Some days I have no idea what to write.  This is one of those days.  So I thought I’d provide some thoughts that have been circulating around my brain for the past several days.  They are in no particular order and are of no particular importance.  They are just thoughts that relate to evaluation.

  1. Recently, I had the opportunity to attend a professional development session on qualitative data with Johnny Saldana.  Other than there wasn’t enough time to thoroughly cover the topic (it was the structure of the conference), I was once again impressed with the complexity of the topic.  Although it was titled “Advanced Qualitative Inquiry”, I thought a participant would need to know something about coding qualitative data in order to understand the this complexity.  Saldana did a masterful job–which is something given that he comes from a discipline so very different from evaluation (although some people draw a parallel between his discipline–theater–and evaluation; both being an interpretive disciplines).
  2. I’ve mentioned Saldana before–he was commissioned by SAGE to write the third edition of the Miles and Huberman classic, Qualitative Data Analysis.  The third edition was published in April, 2013..Qualitative data analysis ed. 3  Some of what Saldana shared with us in the session was from his book, Coding Manual for Qualitative Researchers. coding manual--johnny saldana  I have that book and have started reading it.  I’ll be submitting a review of it and the Qualitative Data Analysis to American Journal of Evaluation this fall.
  3. I haven’t gotten anything written on the four manuscripts I thought I’d be able to finish this summer.  I’ve about six weeks left (classes at OSU don’t start until the middle of September).  So much else has happened:  I’ve been asked to develop a chapter for a New Directions in Evaluation volume on Needs Assessment in the public sector; to co-lead a professional development session on Needs Assessment and Assets; and to review a manuscript on qualitative evaluation using a logic mode in addition to developing the evaluation I mentioned a while back.  This experience reinforces truly the need to block time for writing and to protect it.  I block time; I don’t tend to protect it.  Lesson learned.

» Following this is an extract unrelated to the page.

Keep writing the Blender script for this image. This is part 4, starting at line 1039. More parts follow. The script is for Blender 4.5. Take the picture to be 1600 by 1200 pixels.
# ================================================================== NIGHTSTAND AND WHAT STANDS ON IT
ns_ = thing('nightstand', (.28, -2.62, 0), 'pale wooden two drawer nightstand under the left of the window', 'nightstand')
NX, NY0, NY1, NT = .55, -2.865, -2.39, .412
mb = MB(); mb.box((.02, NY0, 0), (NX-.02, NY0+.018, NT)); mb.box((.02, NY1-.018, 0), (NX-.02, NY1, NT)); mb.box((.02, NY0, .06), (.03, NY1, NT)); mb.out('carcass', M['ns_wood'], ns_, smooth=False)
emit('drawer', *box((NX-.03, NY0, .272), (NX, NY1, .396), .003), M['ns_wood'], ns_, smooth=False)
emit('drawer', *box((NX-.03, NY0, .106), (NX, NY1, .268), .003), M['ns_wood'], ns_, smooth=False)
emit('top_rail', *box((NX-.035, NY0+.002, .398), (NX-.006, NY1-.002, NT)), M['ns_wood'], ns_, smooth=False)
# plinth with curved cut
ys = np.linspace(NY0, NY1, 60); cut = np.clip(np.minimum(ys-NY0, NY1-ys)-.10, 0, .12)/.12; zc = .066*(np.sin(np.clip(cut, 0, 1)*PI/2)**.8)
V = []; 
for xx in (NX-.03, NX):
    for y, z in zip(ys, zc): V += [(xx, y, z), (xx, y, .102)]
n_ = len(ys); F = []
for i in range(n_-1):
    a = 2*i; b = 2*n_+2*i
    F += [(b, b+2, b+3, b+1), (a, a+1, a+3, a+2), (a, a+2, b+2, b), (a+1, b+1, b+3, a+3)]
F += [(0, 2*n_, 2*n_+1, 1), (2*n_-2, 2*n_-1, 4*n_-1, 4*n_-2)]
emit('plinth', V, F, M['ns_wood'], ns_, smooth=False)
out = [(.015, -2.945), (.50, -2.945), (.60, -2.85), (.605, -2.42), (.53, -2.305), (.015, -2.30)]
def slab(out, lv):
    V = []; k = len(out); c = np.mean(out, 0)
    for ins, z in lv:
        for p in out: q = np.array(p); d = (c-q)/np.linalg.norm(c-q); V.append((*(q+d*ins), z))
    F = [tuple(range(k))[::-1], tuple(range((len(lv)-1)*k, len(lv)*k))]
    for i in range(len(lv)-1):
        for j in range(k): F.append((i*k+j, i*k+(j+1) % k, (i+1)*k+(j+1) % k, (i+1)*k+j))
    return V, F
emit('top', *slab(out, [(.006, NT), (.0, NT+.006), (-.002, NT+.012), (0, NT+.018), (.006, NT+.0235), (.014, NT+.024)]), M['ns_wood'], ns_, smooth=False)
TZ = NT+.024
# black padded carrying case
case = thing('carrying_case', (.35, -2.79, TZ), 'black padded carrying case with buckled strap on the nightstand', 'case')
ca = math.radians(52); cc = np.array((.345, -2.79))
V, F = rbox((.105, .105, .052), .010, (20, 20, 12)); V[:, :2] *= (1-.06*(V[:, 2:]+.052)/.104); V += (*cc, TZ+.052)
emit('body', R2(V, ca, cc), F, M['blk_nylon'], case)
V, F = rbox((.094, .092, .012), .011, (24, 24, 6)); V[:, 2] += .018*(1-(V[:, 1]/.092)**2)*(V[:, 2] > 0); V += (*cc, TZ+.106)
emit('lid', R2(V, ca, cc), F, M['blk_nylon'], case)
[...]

  4. The evaluation model (of that major qualitative evaluation I will conduct) was presented at the county operations meeting Monday.  The group wasn’t opposed; they just weren’t exuberantly enthusiastic, either.  They had some interesting questions and interesting concerns that we will need to address.  It is hard to present a qualitative study to a group who have been trained to think of comparison groups and baselines.  We are using a developmental model (not summative so we don’t need a baseline; we want only to know the now of the experience) and we are using criteria not comparing groups against one another (criteria referenced NOT norm referenced).  More on this later…
  5. Surveys were another question that was posed to me–odd or even scales on the survey.  The answer there is, “It all depends.”  The “all depends” relates to many variables including cost and time and other resources.  The Kirkpatricks talk about aspects of evaluation in their blog this week.  They include a webinar of what to do when resources are scarce.